Frownland ★★★½

[Originally written on my blog; ignore the reference to a video, which is long gone from YouTube almost a decade later.]

A bit late for this, admittedly, what with the Skandie deadline just a week away, but I only just now caught up with what is unmistakably one of last year's most amazing performances. As a portrait of social pathology, Frownland isn't quite as memorably cringeworthy as Maren Ade's little-seen The Forest for the Trees, which it vaguely resembles. Both films place us in uncomfortably close proximity to a protagonist who's incapable of adhering to (or even of recognizing) the unspoken yet rigidly enforced codes of conduct by which most of us live. But whereas Eva Lobau's boundary-trampling Melanie comes across as a reasonably normal young woman on the surface, Dore Mann, in his screen debut, concocts a specimen of Homo oblivious so ghastly as to be at once unwatchable and utterly mesmerizing. Imagine (if you can) one of Kristen Wiig's more outlandish SNL caricatures—Penelope, say, or travel correspondent Judy Grimes—as the focus of a deadly serious feature film, shot in deliberately scuzzy 16mm and continuing well, well, well past the point where the subject's involuntary tics could be considered even hideously funny. That would be Keith.

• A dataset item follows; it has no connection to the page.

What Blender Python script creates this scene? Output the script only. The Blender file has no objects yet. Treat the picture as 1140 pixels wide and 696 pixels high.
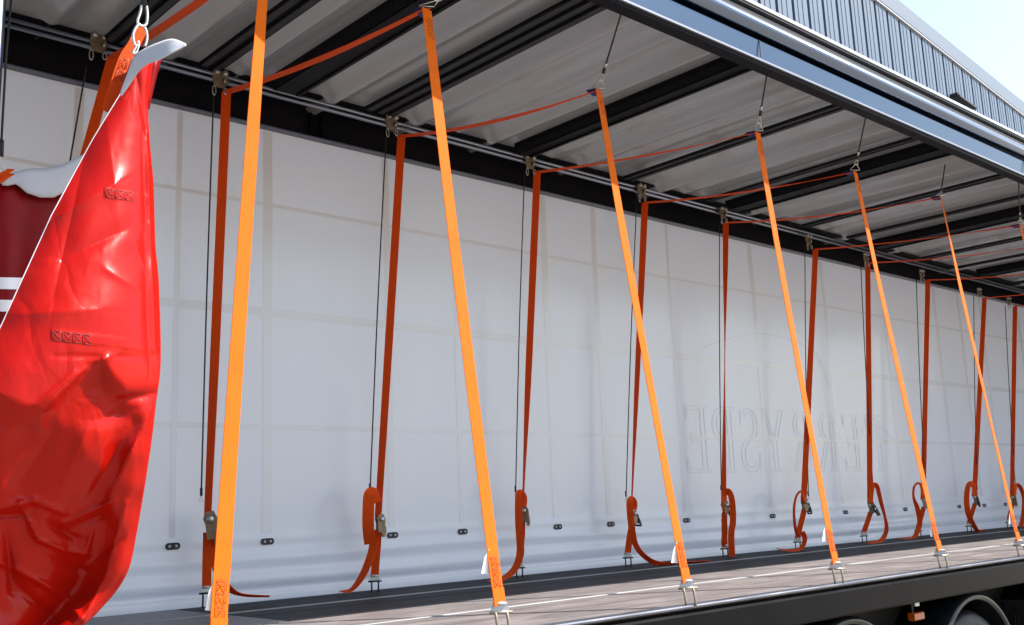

Unfortunately, my favorite scene in the film features Keith on the other end of a phone conversation, audible but not visible; it only fully works in context, when you've spent half an hour or so with him and can picture the compulsive bobbing and weaving in your head. Instead, what you'll find above is Keith's hapless attempt to get his deadbeat roommate, Charles* (Paul Grimstad), to take care of an overdue electric bill. Bear in mind that (a) this takes place roughly halfway into the movie; (b) it's the first interaction these two characters have had (i.e. the hostility Charles evinces has not "developed" in any way since the film began); and (c) Keith only dares to make this request after he's first tried and failed to talk some random store clerk into reading a phony Con Ed last-warning notice into the apartment's answering machine. But truly, I could have selected almost any scene in Frownland at random; it's Mann's uncanny impression of a stuttering motor that compels.

* A bit of ancillary criticism: Shortly after this scene, the film abruptly shifts to Charles' POV, following him around as he looks for work, plays video games, and takes a practice LSAT exam alongside another supercilous job applicant. I understand what writer/director Ronald Bronstein intends by doing this—we're clearly meant to recognize that Charles, though far more "normal" than Keith in terms of demeanor and temperament, is in his own way every bit as pathologically needy and clueless. But I still think it's a huge mistake. Partly because it comes across as didactic—this lengthy sequence has no conceivable function except as blunt counterpoint, and hence feels Message-y—but mostly because the film only really works to the extent that we're trapped inside Keith's addled head. Taking a 20-minute break to compare/contrast him with other, more conventional head cases allows us the very respite that we've been praying for and should really have been denied.